Tuesday, April 17, 2007

Credit where credit is due

As someone who has expressed dissatisfaction with mainstream conservative commentators for giving short shrift to the Second Amendment in the past I also intend to give credit where credit is due. Rush Limbaugh used most of his three hours today to discuss the Virginia Tech shootings and came out swinging for the Second Amendment. Here is part of what he said:

RUSH: Last week, the First Amendment was under assault. This week, the Second Amendment is under assault. The media templates have been set in stone. They started last night, yesterday afternoon even, in regards to this massacre at Virginia Tech, before anything was known, before any of the facts were known. It was one of the reasons I didn't talk much about this yesterday, because it was all breaking at the time, and had I echoed what I was seeing in the Drive-By Media yesterday, I would have been wrong in part. So as I mentioned yesterday I was sitting around and just waiting to gather all the information here. It has been utterly predictable and it has been utterly fascinating at the same time, to watch the Drive-By Media coverage of this massacre. Some people are calling it a "tragedy." I'm even having a problem with calling it a tragedy. A tragedy is a tornado or a hurricane running you down. This is an act of pure evil. This is an act of pure evil on the part of one person that has nothing to do with "American society." It has nothing to do with anybody else who was not involved, and yet the media template is etched in stone here. We have found out that the killer had chains and a lock to keep his victims from escaping.

He had two pistols, one of which he bought back in March or April. He had a vest filled with ammunition, and somehow some kind of gun control law was going to stop him from killing these people. That, frankly, is absurd, and I urge all of you to resist the groupthink that has been part of this. I don't care what network you watch, that has been the template: the Second Amendment and gun control, here. "We need more gun control. If we would have had gun control, why, this wouldn't have happened! Virginia is the headquarters of the NRA." This is going to bring this all back. The bottom line here is that every event -- regardless how bad, how large, or how small -- is covered through the politics prism now. Everything is being looked at here through the prism of politics rather than looking at this for what it is. The shooter bought his first gun, a 9mm handgun, on March 13th, and his second weapon, a .22 caliber handgun within the last week. This is according to ABC News and their source here is law enforcement officials. None of this argues at all for the concept that gun control would have prevented any of this.

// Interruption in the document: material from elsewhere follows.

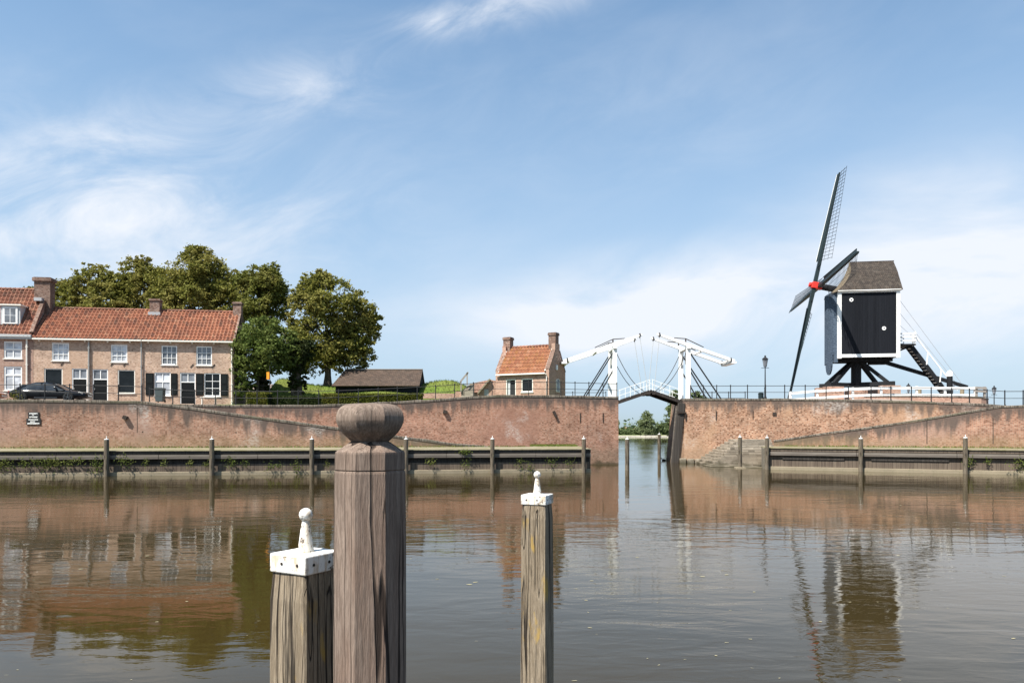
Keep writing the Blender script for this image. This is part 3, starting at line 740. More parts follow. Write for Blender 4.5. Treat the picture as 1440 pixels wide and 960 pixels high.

This was not a spur of the moment crime. It was not something done in a flash instant. There was preparation here. This guy was going to get a gun. He was able to buy it, but he was going to get a gun regardless. He had it in his mind to do this. So last week the First Amendment's under attack; this week is now the Second Amendment, and it is terrible how an event like this can be so contorted to meet a political end. But that is the primary reason for all of the coverage: to meet a political end. There are several news templates in newsrooms. The Duke lacrosse case is a representative of a great template. The Imus situation is another template, and so is this. They've just released some details of the note that the gunman left behind, and in the note -- isn't this classic? -- he rails against "rich kids and the debauchery of American society." Now, who cares what this guy thinks other than a bunch of psychologists and psychiatrists who might want to examine this for the textbooks? This is the kind of thing that does not happen in this country every day. This is extraordinary, which is why the reaction that we're all having to it is as it is.

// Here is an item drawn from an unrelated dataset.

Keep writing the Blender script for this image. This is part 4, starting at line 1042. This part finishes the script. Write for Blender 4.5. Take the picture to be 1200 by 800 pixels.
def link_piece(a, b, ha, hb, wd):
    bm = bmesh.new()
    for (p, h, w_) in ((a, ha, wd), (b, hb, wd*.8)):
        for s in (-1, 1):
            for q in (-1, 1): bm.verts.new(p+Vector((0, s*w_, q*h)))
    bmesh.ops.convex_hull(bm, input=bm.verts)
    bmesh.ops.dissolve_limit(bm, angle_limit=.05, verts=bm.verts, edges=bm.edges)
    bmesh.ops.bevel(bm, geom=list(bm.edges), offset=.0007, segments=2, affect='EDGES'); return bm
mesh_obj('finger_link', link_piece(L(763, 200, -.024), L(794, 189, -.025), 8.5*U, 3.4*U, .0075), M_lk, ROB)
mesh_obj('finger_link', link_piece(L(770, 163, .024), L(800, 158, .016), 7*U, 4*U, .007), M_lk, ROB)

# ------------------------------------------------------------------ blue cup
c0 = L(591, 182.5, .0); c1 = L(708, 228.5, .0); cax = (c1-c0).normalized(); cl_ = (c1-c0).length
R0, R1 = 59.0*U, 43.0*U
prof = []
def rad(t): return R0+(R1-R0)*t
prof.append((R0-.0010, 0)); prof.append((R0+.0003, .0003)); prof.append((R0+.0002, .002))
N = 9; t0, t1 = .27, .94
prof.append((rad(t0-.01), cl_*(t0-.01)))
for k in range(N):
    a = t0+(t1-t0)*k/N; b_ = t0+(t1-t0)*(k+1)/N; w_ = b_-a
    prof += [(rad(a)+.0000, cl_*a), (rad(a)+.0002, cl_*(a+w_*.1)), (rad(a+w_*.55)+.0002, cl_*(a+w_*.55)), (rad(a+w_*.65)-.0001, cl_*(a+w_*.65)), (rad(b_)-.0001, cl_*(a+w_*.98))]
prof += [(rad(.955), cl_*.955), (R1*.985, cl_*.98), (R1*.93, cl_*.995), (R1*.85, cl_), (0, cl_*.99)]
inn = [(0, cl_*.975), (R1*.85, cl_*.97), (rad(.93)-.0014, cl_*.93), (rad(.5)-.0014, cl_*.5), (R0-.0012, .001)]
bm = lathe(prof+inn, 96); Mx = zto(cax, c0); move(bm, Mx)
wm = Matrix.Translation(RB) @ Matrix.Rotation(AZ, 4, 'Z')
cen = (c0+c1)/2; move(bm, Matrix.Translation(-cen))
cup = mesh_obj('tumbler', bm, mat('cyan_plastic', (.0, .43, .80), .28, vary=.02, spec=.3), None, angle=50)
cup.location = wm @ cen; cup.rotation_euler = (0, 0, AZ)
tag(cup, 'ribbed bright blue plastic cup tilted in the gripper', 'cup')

This doesn't happen every day in this country. This is not what America is. This event does not provide a microcosm of the evils and horrors of American society. So you have this kid that went nuts here for whatever reason, in a suicide note, railing against "rich kids and the debauchery of society," and wait 'til the Drive-Bys pick up on that and start extrapolating that into the other templates that exist in their newsrooms as to what's wrong with American society. I don't know what his grievance was against "rich kids." I have no clue and we won't know until the details of this note are spelled out. The Drive-Bys are all talking about the "healing" that we all must go through now, and that this is a tragedy. As I say, you can say it's a tragedy, and I may be splitting hairs here, but, as I say, a tragedy is when a tornado runs through town and flattens a building and 30 people die. This is pure evil on parade, or insanity. It's self-contained within the mind and the body of the shooter. It was a sick, evil act, very much like that of a suicide bomber. It was an evil, driven nut who had a couple of guns, and we have to face that head on and deal with that, not hide under our covers in fear and blame and guilt and start asking, "What's wrong with America?"